Sufficient conditions for proper posteriors in fully-Bayesian Functional PCA

TL;DR

This paper establishes conditions under which fully Bayesian Functional PCA yields proper posteriors, enabling less informative priors and data-driven smoothing through spline basis projections.

Contribution

It proves that no extra conditions are needed for proper posteriors in Bayesian FPCA when using spline basis projections and smoothing penalties.

Findings

Proper posteriors are achievable without additional conditions.

Smoothing parameters can be treated as inverse variance components.

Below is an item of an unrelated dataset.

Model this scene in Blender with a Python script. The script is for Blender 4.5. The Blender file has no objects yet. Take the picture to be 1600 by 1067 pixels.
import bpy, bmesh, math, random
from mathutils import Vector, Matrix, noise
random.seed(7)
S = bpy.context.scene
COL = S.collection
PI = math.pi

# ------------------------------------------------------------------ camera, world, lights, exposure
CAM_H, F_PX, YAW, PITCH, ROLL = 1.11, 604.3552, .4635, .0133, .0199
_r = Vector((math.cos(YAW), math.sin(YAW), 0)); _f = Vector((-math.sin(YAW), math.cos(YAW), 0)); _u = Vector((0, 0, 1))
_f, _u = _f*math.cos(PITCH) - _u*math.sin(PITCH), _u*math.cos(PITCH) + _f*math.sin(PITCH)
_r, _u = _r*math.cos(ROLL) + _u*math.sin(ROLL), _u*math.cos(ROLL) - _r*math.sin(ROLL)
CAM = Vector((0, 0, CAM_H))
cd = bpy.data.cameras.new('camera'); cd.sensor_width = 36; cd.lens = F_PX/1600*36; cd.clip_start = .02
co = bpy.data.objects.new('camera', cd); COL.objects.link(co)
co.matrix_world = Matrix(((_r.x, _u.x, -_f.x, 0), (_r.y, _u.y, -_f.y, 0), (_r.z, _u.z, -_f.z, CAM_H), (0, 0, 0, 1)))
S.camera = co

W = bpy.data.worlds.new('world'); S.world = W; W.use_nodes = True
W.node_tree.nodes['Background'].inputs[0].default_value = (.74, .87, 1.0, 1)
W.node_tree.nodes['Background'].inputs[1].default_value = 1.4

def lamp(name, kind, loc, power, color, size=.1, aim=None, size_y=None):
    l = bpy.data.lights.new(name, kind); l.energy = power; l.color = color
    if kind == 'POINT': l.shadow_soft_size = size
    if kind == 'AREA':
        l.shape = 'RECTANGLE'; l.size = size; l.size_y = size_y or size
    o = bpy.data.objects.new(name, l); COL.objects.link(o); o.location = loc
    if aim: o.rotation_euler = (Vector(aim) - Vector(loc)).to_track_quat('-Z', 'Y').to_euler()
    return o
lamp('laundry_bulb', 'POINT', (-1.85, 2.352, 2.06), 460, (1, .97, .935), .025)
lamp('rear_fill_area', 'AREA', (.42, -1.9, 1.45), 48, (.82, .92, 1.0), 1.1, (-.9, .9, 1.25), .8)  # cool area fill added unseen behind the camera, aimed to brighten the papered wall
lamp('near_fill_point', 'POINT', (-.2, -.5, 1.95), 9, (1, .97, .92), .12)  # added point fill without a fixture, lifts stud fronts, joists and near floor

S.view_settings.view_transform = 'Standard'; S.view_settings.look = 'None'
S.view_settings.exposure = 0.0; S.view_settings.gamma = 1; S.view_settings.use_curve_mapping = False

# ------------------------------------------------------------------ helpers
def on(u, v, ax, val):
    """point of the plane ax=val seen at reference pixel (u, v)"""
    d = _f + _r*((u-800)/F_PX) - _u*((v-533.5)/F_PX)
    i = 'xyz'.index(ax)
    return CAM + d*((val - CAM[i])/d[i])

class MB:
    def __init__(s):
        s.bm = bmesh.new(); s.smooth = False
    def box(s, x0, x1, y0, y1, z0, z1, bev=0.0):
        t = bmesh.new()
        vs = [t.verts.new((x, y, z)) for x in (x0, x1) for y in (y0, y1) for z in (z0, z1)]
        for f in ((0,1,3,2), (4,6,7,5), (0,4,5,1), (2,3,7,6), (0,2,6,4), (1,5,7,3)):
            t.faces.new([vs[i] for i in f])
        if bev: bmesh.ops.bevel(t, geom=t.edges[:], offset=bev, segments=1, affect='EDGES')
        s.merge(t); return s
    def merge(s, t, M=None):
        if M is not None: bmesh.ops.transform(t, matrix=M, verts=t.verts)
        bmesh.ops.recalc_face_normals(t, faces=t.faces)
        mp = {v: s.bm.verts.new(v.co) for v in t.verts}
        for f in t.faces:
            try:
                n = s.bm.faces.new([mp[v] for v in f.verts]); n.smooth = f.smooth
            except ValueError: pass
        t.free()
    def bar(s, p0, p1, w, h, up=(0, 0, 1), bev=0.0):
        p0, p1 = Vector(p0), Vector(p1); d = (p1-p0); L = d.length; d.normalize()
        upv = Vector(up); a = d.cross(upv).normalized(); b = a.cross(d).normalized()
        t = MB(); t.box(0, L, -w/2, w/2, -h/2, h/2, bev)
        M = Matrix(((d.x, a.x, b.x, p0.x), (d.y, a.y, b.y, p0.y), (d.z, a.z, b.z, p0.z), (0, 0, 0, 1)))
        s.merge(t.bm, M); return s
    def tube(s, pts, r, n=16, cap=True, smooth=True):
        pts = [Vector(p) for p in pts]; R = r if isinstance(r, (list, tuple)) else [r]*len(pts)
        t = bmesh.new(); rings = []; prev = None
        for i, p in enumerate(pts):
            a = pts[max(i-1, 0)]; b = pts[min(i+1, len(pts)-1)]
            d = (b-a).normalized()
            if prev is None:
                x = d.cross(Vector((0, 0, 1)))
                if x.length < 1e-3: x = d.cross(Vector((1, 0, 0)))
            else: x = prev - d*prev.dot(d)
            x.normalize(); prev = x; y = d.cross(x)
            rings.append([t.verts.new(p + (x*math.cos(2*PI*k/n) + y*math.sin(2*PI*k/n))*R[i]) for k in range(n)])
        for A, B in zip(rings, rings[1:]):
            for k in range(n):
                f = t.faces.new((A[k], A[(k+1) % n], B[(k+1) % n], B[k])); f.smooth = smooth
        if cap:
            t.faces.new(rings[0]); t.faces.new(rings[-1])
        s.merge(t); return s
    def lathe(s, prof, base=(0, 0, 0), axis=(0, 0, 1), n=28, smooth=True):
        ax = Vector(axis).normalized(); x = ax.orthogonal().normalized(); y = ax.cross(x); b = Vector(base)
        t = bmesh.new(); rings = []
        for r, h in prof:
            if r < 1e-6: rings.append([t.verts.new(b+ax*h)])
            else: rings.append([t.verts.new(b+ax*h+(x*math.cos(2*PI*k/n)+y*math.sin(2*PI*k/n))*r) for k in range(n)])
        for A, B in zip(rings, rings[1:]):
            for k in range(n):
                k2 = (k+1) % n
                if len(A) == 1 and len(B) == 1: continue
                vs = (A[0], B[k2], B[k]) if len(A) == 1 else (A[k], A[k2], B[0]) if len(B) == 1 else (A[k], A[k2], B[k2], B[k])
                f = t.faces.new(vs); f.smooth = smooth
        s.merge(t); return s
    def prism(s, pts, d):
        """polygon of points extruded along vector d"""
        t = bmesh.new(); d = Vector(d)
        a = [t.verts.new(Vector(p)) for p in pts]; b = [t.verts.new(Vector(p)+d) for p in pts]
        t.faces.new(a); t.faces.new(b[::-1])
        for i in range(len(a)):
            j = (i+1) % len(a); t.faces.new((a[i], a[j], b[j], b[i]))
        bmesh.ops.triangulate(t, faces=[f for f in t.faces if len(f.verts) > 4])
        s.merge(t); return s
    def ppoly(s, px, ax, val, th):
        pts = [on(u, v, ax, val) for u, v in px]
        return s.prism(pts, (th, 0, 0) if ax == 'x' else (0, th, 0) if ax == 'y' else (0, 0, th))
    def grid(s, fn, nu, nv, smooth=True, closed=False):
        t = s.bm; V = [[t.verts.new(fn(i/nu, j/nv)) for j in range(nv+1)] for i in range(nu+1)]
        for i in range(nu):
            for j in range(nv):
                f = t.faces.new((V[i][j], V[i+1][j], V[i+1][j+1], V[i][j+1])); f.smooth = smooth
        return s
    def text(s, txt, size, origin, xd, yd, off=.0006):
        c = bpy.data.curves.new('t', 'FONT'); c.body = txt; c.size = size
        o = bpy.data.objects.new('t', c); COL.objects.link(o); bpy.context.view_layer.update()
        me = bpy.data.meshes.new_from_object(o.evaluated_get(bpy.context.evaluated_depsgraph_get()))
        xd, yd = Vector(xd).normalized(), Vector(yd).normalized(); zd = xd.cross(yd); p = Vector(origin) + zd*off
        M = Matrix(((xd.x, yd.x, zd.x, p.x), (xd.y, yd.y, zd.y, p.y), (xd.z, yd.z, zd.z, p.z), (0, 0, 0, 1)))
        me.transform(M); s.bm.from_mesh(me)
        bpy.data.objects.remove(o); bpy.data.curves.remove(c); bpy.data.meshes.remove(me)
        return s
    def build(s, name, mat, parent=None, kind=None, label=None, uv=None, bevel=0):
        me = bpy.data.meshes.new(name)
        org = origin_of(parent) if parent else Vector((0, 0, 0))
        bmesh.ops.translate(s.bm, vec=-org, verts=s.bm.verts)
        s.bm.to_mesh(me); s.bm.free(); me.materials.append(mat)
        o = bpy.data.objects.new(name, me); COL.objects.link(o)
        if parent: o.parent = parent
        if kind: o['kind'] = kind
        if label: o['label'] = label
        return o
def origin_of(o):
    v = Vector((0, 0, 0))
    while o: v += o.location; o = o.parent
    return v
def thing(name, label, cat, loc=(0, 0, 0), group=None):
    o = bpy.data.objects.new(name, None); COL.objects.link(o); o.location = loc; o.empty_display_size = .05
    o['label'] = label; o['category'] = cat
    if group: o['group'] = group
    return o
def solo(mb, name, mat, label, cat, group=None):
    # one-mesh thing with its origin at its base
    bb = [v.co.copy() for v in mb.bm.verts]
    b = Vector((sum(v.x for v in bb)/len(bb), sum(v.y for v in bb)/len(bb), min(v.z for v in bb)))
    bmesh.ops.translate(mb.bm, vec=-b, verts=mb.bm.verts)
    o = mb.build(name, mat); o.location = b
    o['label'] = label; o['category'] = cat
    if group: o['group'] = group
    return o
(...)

Less informative priors can be used, allowing data-driven smoothing.

Abstract

In a fully-Bayesian Functional Principal Components Analysis (FPCA) the principal components are treated as unknown infinite-dimensional parameters. By projecting the functional principal components on a rich orthonormal spline basis, we show that orthonormality of the principal components is equivalent to orthonormality of the spline coefficients. A penalty on the integral of the second derivative of the functional principal components can be induced on the spline coefficients, where each function has its own smoothing parameter. Finally, each smoothing parameter is treated as an inverse variance component in the associated mixed effects model. In this work, we demonstrate that no additional conditions are required to ensure that the corresponding smoothing prior, and thus the posterior distribution, is proper. This allows the choice of less informative priors, such that smoothing is driven by the data.